Music-wise, Emptiness tread on black/death paths. Still, there is little connection to be found between the band and the prevailing semiotics of the aforementioned bipolar term. Neither brutality, nor the barbaric chaos of Blasphemy and the Latin-American lie within. Here eloquence reigns supreme, here all things flicker, candle-like. The Serpent moves (pun intended, the Belgians have surely listened more than a number of times to Coroner’s «Grin») on measured riffs, some of them tremolo-picked, all of them disaggregated into simplicity. The mind is synaesthetically filled with memories of Von Goat’s («Septic Illumination») mid-tempo moments, stripped down to their essence. Loquacity is non-existent. The bass is clearly distinguishable, contributing mightily towards the creation of ominous delirium. Its paint-like pulses give meaning to the seas of tranquility spread around the album. Emptiness is materialized via unorthodox structure blocks, into hearths of dark chaos. An industrial edge craves to be distinguished. Vocals are deep, hypnotic, sliding ambient-like through the instrumental soundscapes. The birth of monastic death metal spirit is inaugurated.

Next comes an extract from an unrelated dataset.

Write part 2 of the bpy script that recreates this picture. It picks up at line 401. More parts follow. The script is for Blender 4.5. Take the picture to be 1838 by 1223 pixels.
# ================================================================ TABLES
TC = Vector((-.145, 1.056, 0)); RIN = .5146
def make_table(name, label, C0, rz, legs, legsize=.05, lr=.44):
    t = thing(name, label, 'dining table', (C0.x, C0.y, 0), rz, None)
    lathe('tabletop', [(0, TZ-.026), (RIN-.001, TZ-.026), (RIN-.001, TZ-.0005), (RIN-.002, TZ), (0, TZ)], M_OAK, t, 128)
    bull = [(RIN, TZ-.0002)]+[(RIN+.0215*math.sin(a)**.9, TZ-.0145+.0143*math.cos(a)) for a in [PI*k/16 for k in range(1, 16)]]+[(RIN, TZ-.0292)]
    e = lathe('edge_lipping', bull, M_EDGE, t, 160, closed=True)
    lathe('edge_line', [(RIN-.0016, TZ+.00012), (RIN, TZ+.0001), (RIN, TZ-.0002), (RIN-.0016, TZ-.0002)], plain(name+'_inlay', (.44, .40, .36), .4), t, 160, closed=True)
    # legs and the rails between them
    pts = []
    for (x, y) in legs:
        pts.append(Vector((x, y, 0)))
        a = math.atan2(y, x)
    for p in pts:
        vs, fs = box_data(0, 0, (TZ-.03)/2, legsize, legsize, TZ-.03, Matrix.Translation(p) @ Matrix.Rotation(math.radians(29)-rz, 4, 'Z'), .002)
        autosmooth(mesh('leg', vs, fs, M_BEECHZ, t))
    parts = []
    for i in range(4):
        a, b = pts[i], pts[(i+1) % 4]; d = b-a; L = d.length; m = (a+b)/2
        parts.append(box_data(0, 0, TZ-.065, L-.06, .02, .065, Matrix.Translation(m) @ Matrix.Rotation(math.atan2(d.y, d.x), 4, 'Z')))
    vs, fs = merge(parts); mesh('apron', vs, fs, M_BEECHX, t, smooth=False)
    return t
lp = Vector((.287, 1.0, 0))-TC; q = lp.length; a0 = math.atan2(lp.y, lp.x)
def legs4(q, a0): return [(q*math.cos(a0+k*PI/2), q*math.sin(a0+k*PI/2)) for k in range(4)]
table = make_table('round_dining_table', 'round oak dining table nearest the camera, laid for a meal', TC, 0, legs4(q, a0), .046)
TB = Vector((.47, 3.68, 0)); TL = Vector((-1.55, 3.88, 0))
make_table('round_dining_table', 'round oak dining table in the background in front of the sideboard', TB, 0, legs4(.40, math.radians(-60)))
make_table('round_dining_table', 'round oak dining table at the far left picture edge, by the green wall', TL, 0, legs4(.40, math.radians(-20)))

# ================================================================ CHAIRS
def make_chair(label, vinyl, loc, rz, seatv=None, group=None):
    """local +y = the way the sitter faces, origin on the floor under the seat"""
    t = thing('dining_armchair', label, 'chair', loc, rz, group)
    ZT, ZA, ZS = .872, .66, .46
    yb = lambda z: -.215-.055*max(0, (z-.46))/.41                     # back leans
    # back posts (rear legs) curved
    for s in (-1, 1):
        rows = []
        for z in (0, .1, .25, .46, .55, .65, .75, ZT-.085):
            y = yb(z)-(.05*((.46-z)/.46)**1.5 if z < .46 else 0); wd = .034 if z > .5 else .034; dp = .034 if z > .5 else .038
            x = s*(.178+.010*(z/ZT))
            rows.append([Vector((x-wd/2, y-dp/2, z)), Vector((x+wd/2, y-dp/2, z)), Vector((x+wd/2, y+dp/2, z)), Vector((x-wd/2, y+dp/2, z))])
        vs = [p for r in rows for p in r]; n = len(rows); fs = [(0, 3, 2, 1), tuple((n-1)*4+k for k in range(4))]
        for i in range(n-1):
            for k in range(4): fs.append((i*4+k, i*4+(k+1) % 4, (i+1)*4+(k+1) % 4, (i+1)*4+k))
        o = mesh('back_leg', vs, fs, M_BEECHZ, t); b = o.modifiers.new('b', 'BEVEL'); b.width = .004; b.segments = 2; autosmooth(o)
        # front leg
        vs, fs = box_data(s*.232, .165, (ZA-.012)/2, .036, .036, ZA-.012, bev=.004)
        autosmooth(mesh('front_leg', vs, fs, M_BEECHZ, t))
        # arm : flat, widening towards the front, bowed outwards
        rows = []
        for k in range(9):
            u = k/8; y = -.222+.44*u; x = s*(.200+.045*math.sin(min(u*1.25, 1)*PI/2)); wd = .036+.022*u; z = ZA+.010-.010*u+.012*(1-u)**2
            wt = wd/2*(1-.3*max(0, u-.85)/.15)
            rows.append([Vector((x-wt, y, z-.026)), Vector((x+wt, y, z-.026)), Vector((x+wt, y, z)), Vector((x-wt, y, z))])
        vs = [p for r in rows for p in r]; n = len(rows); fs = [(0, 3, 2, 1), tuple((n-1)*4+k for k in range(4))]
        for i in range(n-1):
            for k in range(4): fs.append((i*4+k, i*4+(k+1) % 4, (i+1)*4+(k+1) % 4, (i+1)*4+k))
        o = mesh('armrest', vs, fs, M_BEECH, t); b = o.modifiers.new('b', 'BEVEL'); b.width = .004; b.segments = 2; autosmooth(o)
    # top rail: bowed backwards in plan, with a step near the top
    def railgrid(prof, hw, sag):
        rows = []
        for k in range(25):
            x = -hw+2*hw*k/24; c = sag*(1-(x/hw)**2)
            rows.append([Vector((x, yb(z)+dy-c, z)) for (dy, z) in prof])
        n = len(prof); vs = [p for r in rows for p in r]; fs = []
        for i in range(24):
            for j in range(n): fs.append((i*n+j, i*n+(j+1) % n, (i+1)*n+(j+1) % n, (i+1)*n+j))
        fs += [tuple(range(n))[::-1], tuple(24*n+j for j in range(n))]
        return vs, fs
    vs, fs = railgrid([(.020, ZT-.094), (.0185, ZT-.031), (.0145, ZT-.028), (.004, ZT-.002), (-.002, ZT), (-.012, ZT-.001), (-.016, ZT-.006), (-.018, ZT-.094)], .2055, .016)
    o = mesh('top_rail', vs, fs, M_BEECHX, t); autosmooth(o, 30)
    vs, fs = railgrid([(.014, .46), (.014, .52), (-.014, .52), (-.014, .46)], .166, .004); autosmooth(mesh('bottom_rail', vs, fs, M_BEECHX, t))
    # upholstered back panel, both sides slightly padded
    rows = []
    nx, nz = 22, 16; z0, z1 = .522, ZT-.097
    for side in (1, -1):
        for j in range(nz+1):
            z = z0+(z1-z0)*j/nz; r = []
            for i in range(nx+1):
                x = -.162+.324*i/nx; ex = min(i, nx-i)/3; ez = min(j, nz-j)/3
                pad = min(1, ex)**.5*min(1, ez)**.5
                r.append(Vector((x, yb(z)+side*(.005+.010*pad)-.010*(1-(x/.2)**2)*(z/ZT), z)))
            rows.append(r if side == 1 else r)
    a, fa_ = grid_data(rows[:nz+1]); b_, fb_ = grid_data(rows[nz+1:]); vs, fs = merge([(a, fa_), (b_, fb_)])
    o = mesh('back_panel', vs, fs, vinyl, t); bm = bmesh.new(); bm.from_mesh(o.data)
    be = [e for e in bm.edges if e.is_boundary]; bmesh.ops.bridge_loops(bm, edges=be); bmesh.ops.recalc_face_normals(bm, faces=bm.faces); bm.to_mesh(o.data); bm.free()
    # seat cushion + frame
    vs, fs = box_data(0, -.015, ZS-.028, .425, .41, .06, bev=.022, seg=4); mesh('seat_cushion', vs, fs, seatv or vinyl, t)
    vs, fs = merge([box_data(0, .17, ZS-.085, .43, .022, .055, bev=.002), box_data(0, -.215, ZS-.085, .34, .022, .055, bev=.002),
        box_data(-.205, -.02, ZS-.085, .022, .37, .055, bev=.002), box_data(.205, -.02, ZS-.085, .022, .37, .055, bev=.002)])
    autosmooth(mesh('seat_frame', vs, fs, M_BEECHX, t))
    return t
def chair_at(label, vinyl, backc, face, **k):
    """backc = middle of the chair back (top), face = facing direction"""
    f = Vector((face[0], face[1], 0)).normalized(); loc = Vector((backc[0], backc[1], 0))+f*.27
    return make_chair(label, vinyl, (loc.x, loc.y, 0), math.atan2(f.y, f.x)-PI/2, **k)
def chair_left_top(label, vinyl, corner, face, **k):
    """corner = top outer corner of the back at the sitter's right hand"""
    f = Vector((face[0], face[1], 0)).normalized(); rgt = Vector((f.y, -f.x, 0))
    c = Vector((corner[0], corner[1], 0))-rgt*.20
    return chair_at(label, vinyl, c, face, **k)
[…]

Not since my first contact with Negative Plane had I experienced such a vast, sacramental darkness. Though there is little to nothing reminiscent of the American band sound-wise (except the torrential «Tale of a Burning Man» perhaps), the 2 acts can now be considered as complementary sides of a Black coin. «Nothing but the whole» penetrates the corpus of sombre music, full of elegant simplicity, it instigates to new depths the notion of «the Menacing Release». A work of art teeming with originality, coiling inside the listener’s brain, feeding on his fears and anxieties.